Le projet de loi contre le terrorisme a soulevé une opposition parlementaire sans précédent en République de Corée (Corée du Sud). En effet, il confèrerait de nouveaux pouvoirs exorbitants du droit commun à l’Agence nationale de renseignement (NIS), bras armé de la répression des autorités sud-coréennes.
Alors que l’opposition démocrate a engagé une bataille d’obstruction parlementaire marquée par des interventions des députés d’une durée sans précédent dans l’histoire de la démocratie parlementaire sud-coréenne, le bras-de-fer avec les conservateurs au pouvoir à Séoul suscite un intérêt nouveau de l’opinion publique, ce qui pourrait réouvrir le jeu en vue des élections législatives du 13 avril 2016 – pour lesquelles le parti Saenuri est actuellement favori grâce aux manœuvres de division de l’opposition engagées par Ahn Cheol-su et d’autres anciens responsables du parti démocrate, ainsi devenus les alliés objectifs des forces conservatrices autoritaires.
Dans son éditorial du 24 février 2016, le quotidien sud-coréen d’opposition Kyunghyang Shinmun a souligné que le projet de loi antiterroriste, initié par le Président de l’Assemblée nationale Chung Ui-hwa, s’il ne produira que des effets douteux en matière de lutte contre le terrorisme, aura au moins une conséquence certaine : renforcer encore davantage les pouvoirs de l’agence nationale de renseignement (NIS), un organe situé en dehors de tout contrôle parlementaire comme l’exigerait une démocratie normale, et dont le quotidien rappelle le rôle partisan et l’implication majeure dans les atteintes aux libertés publiques en Corée du Sud :
« Pour prévenir les actes terroristes, il est difficile de faire confiance à une agence de renseignement accusée d’avoir piraté le téléphone portable des citoyens, fomenté une affaire d’espionnage et intervenue dans l’élection présidentielle en publiant des commentaires en ligne. Il est extrêmement dangereux de dire à l’agence de renseignement qu’elle doit mettre en œuvre la loi de prévention du terrorisme.
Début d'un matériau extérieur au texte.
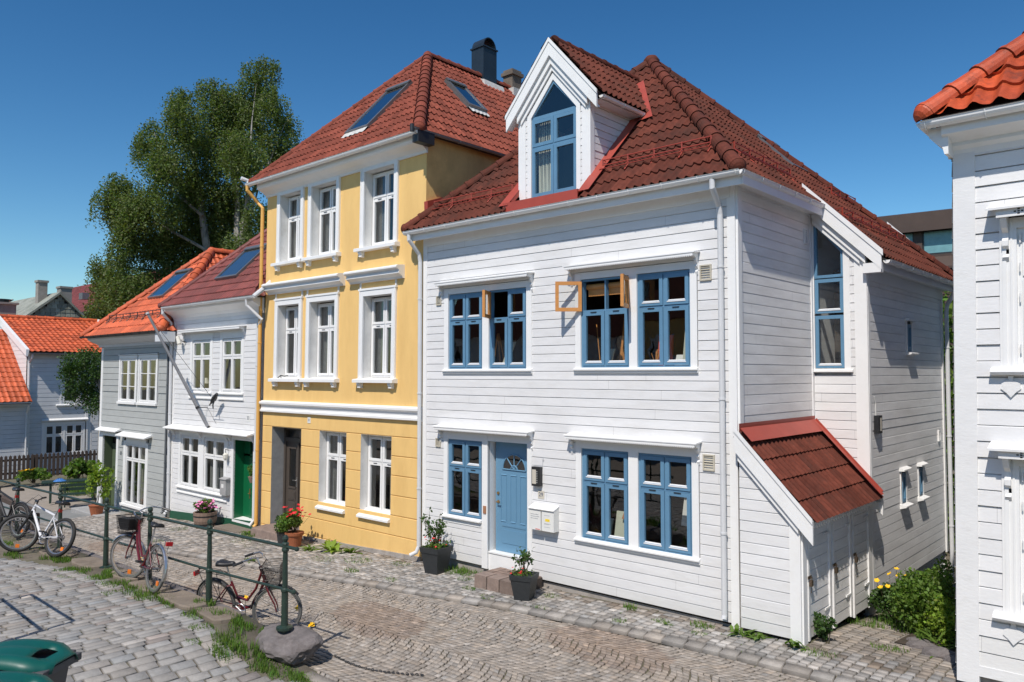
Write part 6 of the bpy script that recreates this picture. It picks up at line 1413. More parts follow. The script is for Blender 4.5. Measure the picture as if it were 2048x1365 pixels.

En plus, les services de renseignement ne sont pas soumis à un contrôle démocratique s’agissant de leur budget et de leurs activités. »
La manipulation de l’élection présidentielle de 2012 par le NIS a en effet soulevé la colère de l’opinion publique sud-coréenne, les forces de renseignement ayant constitué de tout temps l’appui le plus solide des partisans des régimes autoritaires en Corée du Sud. Ce sont elles qui ont orchestré un procès truqué ayant permis l’interdiction du principal parti de gauche, le Parti progressiste unifié, avec la complicité des organes judiciaires, et qui fabriquent des espions pour maintenir un état de terreur en Corée du Sud. Dès lors, on ne sera pas surpris d’apprendre qu’ils forment un organe qui s’est autonomisé, ne rendant plus compte à personne, dans ses manoeuvres pour imposer un nouvel ordre autoritaire. Et c’est bien à ce NIS, fossoyeur de la démocratie sud-coréenne, que le pouvoir autoritaire aux manettes à Séoul entend confier la protection des citoyens contre une prétendue menace terroriste.